Quote:
Originally Posted by Aviv
I have a pair of historical questions I thought of in the last week, so I thought you old sea-dogs could give me some information and feed my curiosity.
First, in my reading I read that a lot of submarines (especially uboats) were sunk by aircrafts. Why didn't they just dive straight when they detected the airplane on radar? For example in the game, I can detect and dive to 30 meters before he can even close to me and is over the horizon. Why did air attack cause such a problem to submarine crews? How frequent were the air patrols?
|
The crucial difference is that the game's radar is very reliable and leaves you with no doubt - either it's contact, or no contact. Real radar was not this reliable, and could give confusing signals, or let small aircraft slip past. Likewise, diving took time - depending on the submarine's alert state and position, it could be unprepared to dive as quickly as we usually do in game.
Very few US boats were lost to aircraft in any case. Most were lost to destroyers. In fact, almost as many were lost to friendly aircraft as to enemy aircraft.

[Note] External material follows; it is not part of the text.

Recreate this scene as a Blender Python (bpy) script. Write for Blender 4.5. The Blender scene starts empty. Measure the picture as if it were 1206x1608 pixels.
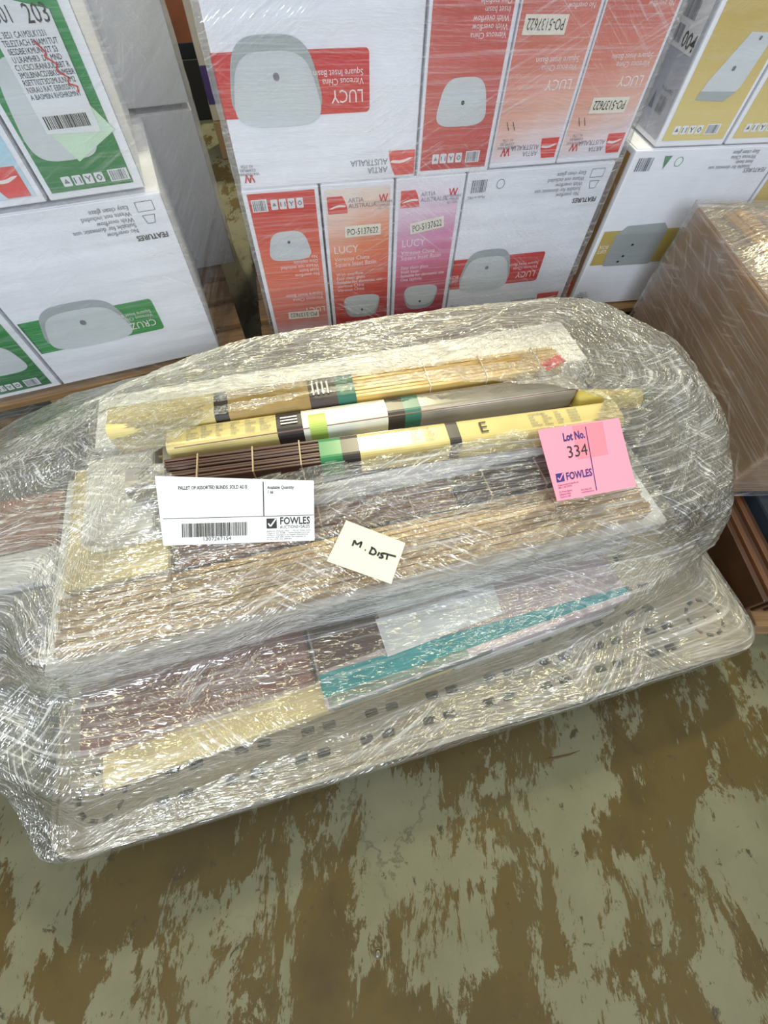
import bpy, bmesh, math, random
import numpy as np
from mathutils import Vector, Matrix

random.seed(7)
RNG = np.random.RandomState(11)
SC = bpy.context.scene
COL = SC.collection

# ------------------------------------------------------------------ camera
cam_d = bpy.data.cameras.new('camera')
cam = bpy.data.objects.new('camera', cam_d)
COL.objects.link(cam)
SC.camera = cam
CAM_H = 1.0
cam_d.sensor_fit = 'HORIZONTAL'
cam_d.sensor_width = 36.0
cam_d.lens = 660.0 / 1206.0 * 36.0
cam_d.clip_start = 0.02
right = Vector((0.9992, 0.0346, 0.0197)).normalized()
upv = Vector((-0.0395, 0.8681, 0.4948)).normalized()
back = right.cross(upv).normalized()
upv = back.cross(right).normalized()
M = Matrix(((right.x, upv.x, back.x, 0), (right.y, upv.y, back.y, 0), (right.z, upv.z, back.z, CAM_H), (0, 0, 0, 1)))
cam.matrix_world = M

# ------------------------------------------------------------------ world, lights, exposure
W = bpy.data.worlds.new('world'); SC.world = W; W.use_nodes = True
bg = W.node_tree.nodes['Background']
bg.inputs[0].default_value = (0.80, 0.88, 1.0, 1)
bg.inputs[1].default_value = 0.50

def area(loc, target, size, power, color, sizey=None):
    l = bpy.data.lights.new('area_lamp', 'AREA'); l.energy = power; l.color = color
    l.size = size
    if sizey: l.shape = 'RECTANGLE'; l.size_y = sizey
    o = bpy.data.objects.new('area_lamp', l); COL.objects.link(o); o.location = loc
    d = Vector(target) - Vector(loc)
    o.rotation_euler = d.to_track_quat('-Z', 'Y').to_euler()
    return o
WARM = (1.0, 0.92, 0.60)
COOL = (0.82, 0.90, 1.0)
area((-0.1, 4.6, 5.4), (0.1, 0.2, 0), 0.45, 330, WARM)
for (x, y, pw) in ((-2.6, 2.3, 42), (.3, 2.5, 40), (2.9, 2.2, 42), (-2.0, .2, 28), (1.6, .1, 28), (-.4, -2.2, 18), (3.0, -2.2, 18), (-3.2, -2.0, 18)):
    area((x, y, 5.6), (x * .2, y * .2, 0), 0.75, pw, WARM)
area((-1.2, -5.2, 3.3), (0, 1.0, 0.5), 2.6, 310, COOL, 1.4)
area((3.6, -2.8, 4.6), (0.2, 0.8, 0.3), 1.6, 60, COOL, 0.8)

SC.view_settings.view_transform = 'Standard'
SC.view_settings.look = 'None'
SC.view_settings.gamma = 1.0
SC.view_settings.use_curve_mapping = False
SC.view_settings.exposure = 0.0
SC.cycles.use_denoising = True
SC.cycles.transparent_max_bounces = 24
SC.cycles.max_bounces = 8
SC.cycles.sample_clamp_indirect = 4.0

# ------------------------------------------------------------------ materials
def lin(c):
    return tuple((v / 255 / 12.92) if v / 255 <= 0.04045 else ((v / 255 + 0.055) / 1.055) ** 2.4 for v in c[:3]) + (1,)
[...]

As far as U-boats, it's a very different story. They did not have effective air search radar like the US boats, while the aircraft they faced had sophisticated radar and other effective ASW equipment themselves. A vast number of U-boat sinkings were by long-range radar-equipped aircraft at night, when the boats had practically no warning.
Quote:
Second, I was reading the other day (bored recently) about how crews can escape from submarines. I learnt that those two small hatches at the back of the submarine (with one at almost 45 degrees) is part of the system which allows sailors to escape; the "escape trunk" (more information on Wikipedia). I wanted to know how successfull was that to allow people to escape and survive sunked submarines?
|
Not very! All of these systems were designed for escaping subs at depths of no more than 100 ft, and because most subs operated and were sunk at greater depths, this system was not very useful. In practice, some crews escaped from even deeper wrecks (to about 200ft), although this was difficult. Interestingly, the Russians had the most sophisticated escape gear of the time, which allowed them to escape from subs down to 300ft. It still was based on the same principle, and ultimately not terribly effective.
Escape also relied on compartments remaining watertight and able to retain some air to allow the crew to escape - so if the hull had major ruptures, which are often what sunk the sub in the first place, it offered little help. The sub also had to be relatively upright on the bottom - not a guarantee in a sinking. The escape process itself required some time to prepare by partially flooding the compartment being escaped from. Here things like smoke or chlorine gas from batteries, or hypothermia could also kill the crew before they could complete this process. Even after they left the sub, the crew could die of suffocation, hypothermia and decompression sickness on the way up. Escaping from a sub sinking in deeper waters was 100% impossible. Unless it could blow ballast and surface, a sinking submarine = a dead crew. It would be impossible to open escape hatches against pressure, unless the pressure was equalized. Equalizing pressure = flooding most of the compartment. Flooding most of the compartment on a sinking sub = dropping like a rock and being crushed. In other words, submarine crews were doomed once their sub lost its reserve buoyancy in open sea.
However as far as I know, all major submarine-operating countries in WWII had cases of crews escaping from shallow wrecks using these systems. Most of these escapes were partial (i.e. not all of the crew survived, and in many cases, only a few did). The most famous of these in US service would've been the USS Tang, sunk by a circling torpedo. Only 9 of her crew survived (including the captain).